### WHAT IS BEING ASKED
Would you copy out the whole listing exactly as given?

### DATASET EXTRACT
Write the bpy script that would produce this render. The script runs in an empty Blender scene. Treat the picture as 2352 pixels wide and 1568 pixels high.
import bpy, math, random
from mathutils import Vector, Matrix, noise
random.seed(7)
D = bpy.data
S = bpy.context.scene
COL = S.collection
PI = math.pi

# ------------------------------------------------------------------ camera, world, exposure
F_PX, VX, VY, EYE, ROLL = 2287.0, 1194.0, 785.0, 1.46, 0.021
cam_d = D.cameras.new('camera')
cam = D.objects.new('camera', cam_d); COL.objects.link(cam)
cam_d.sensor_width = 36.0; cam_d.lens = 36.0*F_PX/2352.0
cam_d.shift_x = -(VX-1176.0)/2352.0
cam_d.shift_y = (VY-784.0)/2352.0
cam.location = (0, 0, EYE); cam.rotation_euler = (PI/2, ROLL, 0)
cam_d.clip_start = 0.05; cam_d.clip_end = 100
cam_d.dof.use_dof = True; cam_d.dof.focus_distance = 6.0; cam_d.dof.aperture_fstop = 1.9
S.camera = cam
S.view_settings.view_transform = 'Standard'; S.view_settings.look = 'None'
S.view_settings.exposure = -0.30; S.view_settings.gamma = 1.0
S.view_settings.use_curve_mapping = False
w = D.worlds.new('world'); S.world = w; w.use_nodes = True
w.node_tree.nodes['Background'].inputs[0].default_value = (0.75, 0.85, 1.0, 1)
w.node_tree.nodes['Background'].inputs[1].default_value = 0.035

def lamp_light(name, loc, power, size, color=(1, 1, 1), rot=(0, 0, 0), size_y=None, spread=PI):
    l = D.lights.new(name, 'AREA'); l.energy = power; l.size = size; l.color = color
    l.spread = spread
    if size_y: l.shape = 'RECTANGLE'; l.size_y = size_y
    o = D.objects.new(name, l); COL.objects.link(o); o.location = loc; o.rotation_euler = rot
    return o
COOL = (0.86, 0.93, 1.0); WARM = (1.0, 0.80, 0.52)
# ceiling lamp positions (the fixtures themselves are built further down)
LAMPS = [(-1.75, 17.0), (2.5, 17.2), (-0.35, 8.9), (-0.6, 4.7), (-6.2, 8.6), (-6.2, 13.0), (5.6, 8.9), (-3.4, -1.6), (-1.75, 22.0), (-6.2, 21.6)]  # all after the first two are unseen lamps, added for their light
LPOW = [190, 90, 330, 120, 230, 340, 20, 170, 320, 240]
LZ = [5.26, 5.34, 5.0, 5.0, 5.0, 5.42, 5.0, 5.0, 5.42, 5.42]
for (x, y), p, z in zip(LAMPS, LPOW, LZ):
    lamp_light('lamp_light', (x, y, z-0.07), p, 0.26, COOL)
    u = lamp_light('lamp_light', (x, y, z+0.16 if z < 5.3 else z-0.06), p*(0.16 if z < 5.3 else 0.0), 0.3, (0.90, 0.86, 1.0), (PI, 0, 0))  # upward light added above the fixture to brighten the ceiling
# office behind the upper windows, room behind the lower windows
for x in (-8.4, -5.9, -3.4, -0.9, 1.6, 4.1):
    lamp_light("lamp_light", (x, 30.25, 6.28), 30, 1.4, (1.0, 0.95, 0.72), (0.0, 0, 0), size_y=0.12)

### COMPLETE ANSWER
Write the bpy script that would produce this render. The script runs in an empty Blender scene. Treat the picture as 2352 pixels wide and 1568 pixels high.
import bpy, math, random
from mathutils import Vector, Matrix, noise
random.seed(7)
D = bpy.data
S = bpy.context.scene
COL = S.collection
PI = math.pi

# ------------------------------------------------------------------ camera, world, exposure
F_PX, VX, VY, EYE, ROLL = 2287.0, 1194.0, 785.0, 1.46, 0.021
cam_d = D.cameras.new('camera')
cam = D.objects.new('camera', cam_d); COL.objects.link(cam)
cam_d.sensor_width = 36.0; cam_d.lens = 36.0*F_PX/2352.0
cam_d.shift_x = -(VX-1176.0)/2352.0
cam_d.shift_y = (VY-784.0)/2352.0
cam.location = (0, 0, EYE); cam.rotation_euler = (PI/2, ROLL, 0)
cam_d.clip_start = 0.05; cam_d.clip_end = 100
cam_d.dof.use_dof = True; cam_d.dof.focus_distance = 6.0; cam_d.dof.aperture_fstop = 1.9
S.camera = cam
S.view_settings.view_transform = 'Standard'; S.view_settings.look = 'None'
S.view_settings.exposure = -0.30; S.view_settings.gamma = 1.0
S.view_settings.use_curve_mapping = False
w = D.worlds.new('world'); S.world = w; w.use_nodes = True
w.node_tree.nodes['Background'].inputs[0].default_value = (0.75, 0.85, 1.0, 1)
w.node_tree.nodes['Background'].inputs[1].default_value = 0.035

def lamp_light(name, loc, power, size, color=(1, 1, 1), rot=(0, 0, 0), size_y=None, spread=PI):
    l = D.lights.new(name, 'AREA'); l.energy = power; l.size = size; l.color = color
    l.spread = spread
    if size_y: l.shape = 'RECTANGLE'; l.size_y = size_y
    o = D.objects.new(name, l); COL.objects.link(o); o.location = loc; o.rotation_euler = rot
    return o
COOL = (0.86, 0.93, 1.0); WARM = (1.0, 0.80, 0.52)
# ceiling lamp positions (the fixtures themselves are built further down)
LAMPS = [(-1.75, 17.0), (2.5, 17.2), (-0.35, 8.9), (-0.6, 4.7), (-6.2, 8.6), (-6.2, 13.0), (5.6, 8.9), (-3.4, -1.6), (-1.75, 22.0), (-6.2, 21.6)]  # all after the first two are unseen lamps, added for their light
LPOW = [190, 90, 330, 120, 230, 340, 20, 170, 320, 240]
LZ = [5.26, 5.34, 5.0, 5.0, 5.0, 5.42, 5.0, 5.0, 5.42, 5.42]
for (x, y), p, z in zip(LAMPS, LPOW, LZ):
    lamp_light('lamp_light', (x, y, z-0.07), p, 0.26, COOL)
    u = lamp_light('lamp_light', (x, y, z+0.16 if z < 5.3 else z-0.06), p*(0.16 if z < 5.3 else 0.0), 0.3, (0.90, 0.86, 1.0), (PI, 0, 0))  # upward light added above the fixture to brighten the ceiling
# office behind the upper windows, room behind the lower windows
for x in (-8.4, -5.9, -3.4, -0.9, 1.6, 4.1):
    lamp_light("lamp_light", (x, 30.25, 6.28), 30, 1.4, (1.0, 0.95, 0.72), (0.0, 0, 0), size_y=0.12)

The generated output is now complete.